Reproduce the listing below in full and without alteration, apart from its pictures.

• Data lines

- - - - -

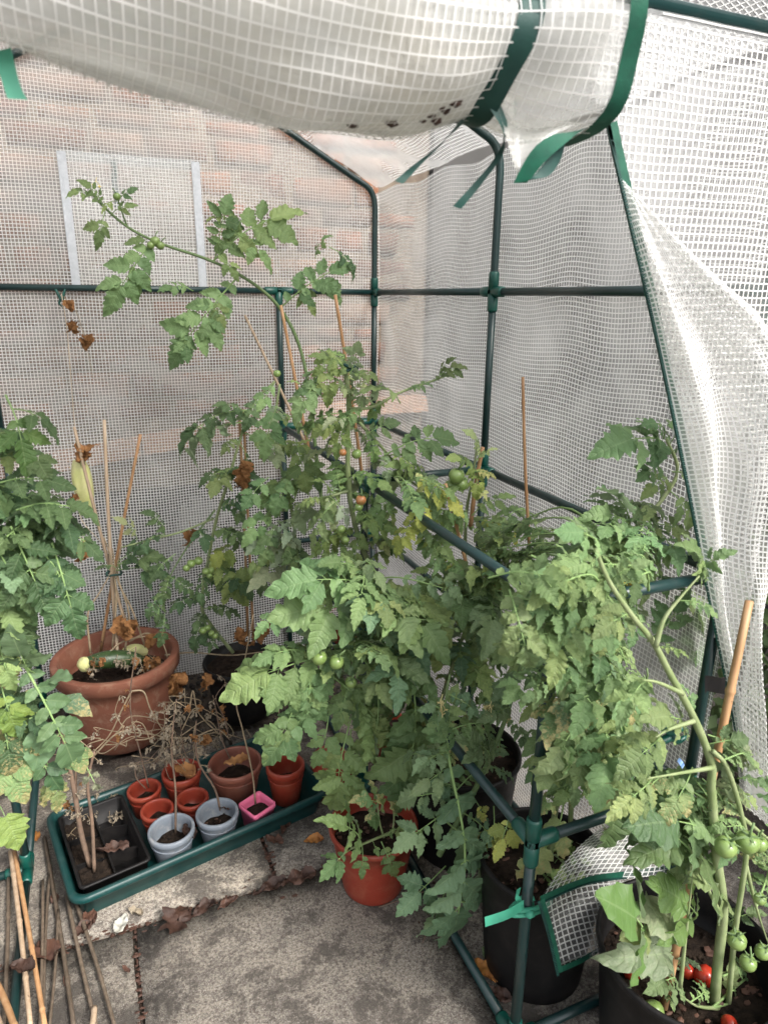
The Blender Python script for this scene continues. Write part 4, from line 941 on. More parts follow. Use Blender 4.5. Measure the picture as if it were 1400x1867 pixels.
# ---- plant in the small black pot at the back
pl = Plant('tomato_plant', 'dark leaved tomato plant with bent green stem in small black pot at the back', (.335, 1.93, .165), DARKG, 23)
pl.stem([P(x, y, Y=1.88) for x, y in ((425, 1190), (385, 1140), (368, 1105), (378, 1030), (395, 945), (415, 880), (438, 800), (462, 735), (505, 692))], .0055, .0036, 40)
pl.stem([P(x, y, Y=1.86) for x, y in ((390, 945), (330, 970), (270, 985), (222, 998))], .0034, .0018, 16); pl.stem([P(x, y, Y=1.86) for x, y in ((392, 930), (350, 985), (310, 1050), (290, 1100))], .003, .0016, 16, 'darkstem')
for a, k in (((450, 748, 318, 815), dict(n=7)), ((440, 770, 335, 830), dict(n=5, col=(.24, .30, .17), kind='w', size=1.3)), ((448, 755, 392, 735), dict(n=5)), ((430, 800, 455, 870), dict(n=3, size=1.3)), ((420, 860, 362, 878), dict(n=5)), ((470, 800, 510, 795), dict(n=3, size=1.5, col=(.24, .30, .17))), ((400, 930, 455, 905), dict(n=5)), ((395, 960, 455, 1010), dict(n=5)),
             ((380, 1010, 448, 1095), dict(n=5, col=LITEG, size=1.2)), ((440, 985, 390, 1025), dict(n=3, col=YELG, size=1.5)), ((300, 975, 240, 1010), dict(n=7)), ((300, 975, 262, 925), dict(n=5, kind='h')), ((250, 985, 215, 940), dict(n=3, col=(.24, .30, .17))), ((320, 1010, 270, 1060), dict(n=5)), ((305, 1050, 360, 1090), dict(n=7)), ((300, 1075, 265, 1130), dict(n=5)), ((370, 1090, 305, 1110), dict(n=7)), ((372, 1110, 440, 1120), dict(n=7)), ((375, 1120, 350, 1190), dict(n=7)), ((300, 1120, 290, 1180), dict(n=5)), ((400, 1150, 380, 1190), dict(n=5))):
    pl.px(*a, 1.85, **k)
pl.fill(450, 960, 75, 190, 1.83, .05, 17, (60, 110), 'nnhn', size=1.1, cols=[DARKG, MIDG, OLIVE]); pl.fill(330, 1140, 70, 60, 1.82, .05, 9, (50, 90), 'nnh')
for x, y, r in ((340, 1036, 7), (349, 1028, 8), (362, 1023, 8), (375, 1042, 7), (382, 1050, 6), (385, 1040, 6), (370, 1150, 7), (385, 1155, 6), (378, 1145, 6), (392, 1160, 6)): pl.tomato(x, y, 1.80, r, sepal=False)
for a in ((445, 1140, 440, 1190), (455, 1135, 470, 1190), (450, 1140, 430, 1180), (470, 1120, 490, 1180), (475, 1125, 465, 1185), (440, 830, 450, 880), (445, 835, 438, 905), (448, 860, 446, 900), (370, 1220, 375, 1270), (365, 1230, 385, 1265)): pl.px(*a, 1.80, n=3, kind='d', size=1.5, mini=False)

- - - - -

• Written solution
The Blender Python script for this scene continues. Write part 4, from line 941 on. More parts follow. Use Blender 4.5. Measure the picture as if it were 1400x1867 pixels.
# ---- plant in the small black pot at the back
pl = Plant('tomato_plant', 'dark leaved tomato plant with bent green stem in small black pot at the back', (.335, 1.93, .165), DARKG, 23)
pl.stem([P(x, y, Y=1.88) for x, y in ((425, 1190), (385, 1140), (368, 1105), (378, 1030), (395, 945), (415, 880), (438, 800), (462, 735), (505, 692))], .0055, .0036, 40)
pl.stem([P(x, y, Y=1.86) for x, y in ((390, 945), (330, 970), (270, 985), (222, 998))], .0034, .0018, 16); pl.stem([P(x, y, Y=1.86) for x, y in ((392, 930), (350, 985), (310, 1050), (290, 1100))], .003, .0016, 16, 'darkstem')
for a, k in (((450, 748, 318, 815), dict(n=7)), ((440, 770, 335, 830), dict(n=5, col=(.24, .30, .17), kind='w', size=1.3)), ((448, 755, 392, 735), dict(n=5)), ((430, 800, 455, 870), dict(n=3, size=1.3)), ((420, 860, 362, 878), dict(n=5)), ((470, 800, 510, 795), dict(n=3, size=1.5, col=(.24, .30, .17))), ((400, 930, 455, 905), dict(n=5)), ((395, 960, 455, 1010), dict(n=5)),
             ((380, 1010, 448, 1095), dict(n=5, col=LITEG, size=1.2)), ((440, 985, 390, 1025), dict(n=3, col=YELG, size=1.5)), ((300, 975, 240, 1010), dict(n=7)), ((300, 975, 262, 925), dict(n=5, kind='h')), ((250, 985, 215, 940), dict(n=3, col=(.24, .30, .17))), ((320, 1010, 270, 1060), dict(n=5)), ((305, 1050, 360, 1090), dict(n=7)), ((300, 1075, 265, 1130), dict(n=5)), ((370, 1090, 305, 1110), dict(n=7)), ((372, 1110, 440, 1120), dict(n=7)), ((375, 1120, 350, 1190), dict(n=7)), ((300, 1120, 290, 1180), dict(n=5)), ((400, 1150, 380, 1190), dict(n=5))):
    pl.px(*a, 1.85, **k)
pl.fill(450, 960, 75, 190, 1.83, .05, 17, (60, 110), 'nnhn', size=1.1, cols=[DARKG, MIDG, OLIVE]); pl.fill(330, 1140, 70, 60, 1.82, .05, 9, (50, 90), 'nnh')
for x, y, r in ((340, 1036, 7), (349, 1028, 8), (362, 1023, 8), (375, 1042, 7), (382, 1050, 6), (385, 1040, 6), (370, 1150, 7), (385, 1155, 6), (378, 1145, 6), (392, 1160, 6)): pl.tomato(x, y, 1.80, r, sepal=False)
for a in ((445, 1140, 440, 1190), (455, 1135, 470, 1190), (450, 1140, 430, 1180), (470, 1120, 490, 1180), (475, 1125, 465, 1185), (440, 830, 450, 880), (445, 835, 438, 905), (448, 860, 446, 900), (370, 1220, 375, 1270), (365, 1230, 385, 1265)): pl.px(*a, 1.80, n=3, kind='d', size=1.5, mini=False)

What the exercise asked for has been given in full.